Natalie Clein took the title in the BBC contest at the age of just 16. So what has happened to the Muswell Hill cellist since?

Looking back over the history of the BBC Young Musician Of The Year competition, you find that not every winner makes it the first step on a career path to enduring fame and fortune. Some do, some don't.

And although Muswell Hill cellist Natalie Clein falls into the first category, with a thriving solo career that takes her everywhere from Sydney Opera House (a few months ago) to St Jude's in Hampstead Garden Suburb (last Saturday), she's level-headed on the subject of what the competition did for her.

Clein's victory was back in 1994 when she was 16 - and she says she's grateful for it.

"But I don't think it makes your career. It's more like a springboard that launches you and, from then on, you have to keep flying, which is where other things come into play.

"It doesn't surprise me that winners vanish from the scene. A lot of changes go on in your life between 17 and 25 - and it's only natural that some people decide a solo career isn't for them.

"I think that's a wise and valid thing to say because there are so many factors in a career other than talent.

"You need to believe that what you're doing has worth and not everyone can keep that belief going."

A constant issue with the competition is the risk of forcing young players into high profile, high pressure lives before they're ready and equipped.

"Early success has its dangers - there's no doubt about that. And there comes a moment when you have to stop and ask yourself, 'Have I lost control here? Is it what I really want and the best use of my talents?'

"These are hard questions but necessary and I think you have to keep on asking them.

"One of the big problems with winning BBC Young Musician is that you get seduced by sudden offers to this or that and it feels like you're there as a performer. But you're not.

"You're still young, you've still got studying to do and you need to be focused - not on having this great career but on becoming a better cellist or whatever. That's what matters."

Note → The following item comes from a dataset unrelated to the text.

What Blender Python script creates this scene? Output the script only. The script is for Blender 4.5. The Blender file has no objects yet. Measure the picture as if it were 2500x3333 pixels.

For Clein, becoming a better cellist meant four years of study in Vienna with cellist Andras Schiff, whose teaching regime has acquired legendary status.

He handpicks a small number of privileged students who all but move in with him in what Clein calls "an old-fashioned sort of master/pupil apprenticeship".

"You join this little community around him and study scores together, eat together, discuss politics, religion, life - it amounts to a lot more than music - and for me it replaced university.

"Although saying that, university is still something I'd like to get around to one day. I enjoy academic work.

"It's just that it's hard to fit something like that around the hours you have to put in day after day, practising. If you don't keep that up, the fingers go."

One piece Clein doesn't have to practise too hard these days is the Elgar Concerto, which has become so much a part of her life she must hear it in her sleep.

It was the piece that won her not only Young Musician in 1994 but the Eurovision winner of winners competition that followed it the same year.

She's recorded it for EMI and she played it repeatedly this spring on her Australia/New Zealand tour.

For a successful British cellist, there's just no escape from Elgar and I wondered if she didn't sometimes want a break?

She does. In fact, she's gone through periods when she's told concert promoters that it's off the list for the season.

"But poor old Elgar - I often think he needs a break from me. But there are worse things to be stuck with than the Elgar. It's loaded with so many secrets you never stop discovering them - so I'm not complaining."

At St Jude's, it wasn't Elgar but the Haydn Concerto in C - played with the Haydn Chamber Orchestra, which featured as part of a one-off fundraiser for the North London Hospice in Finchley.

It was a chance for her to practise something she likes to preach, which is taking music out of formal venues into places where contact with the audience is more flexible.

"The atmosphere in concerts can be quite intimidating- and I think it's one reason why young people stay away,'' she said.

"I like to talk to audiences and I'm always happy if people come round and see me afterwards - especially if they're families because children remember that kind of thing when they grow up and it can be a powerful memory.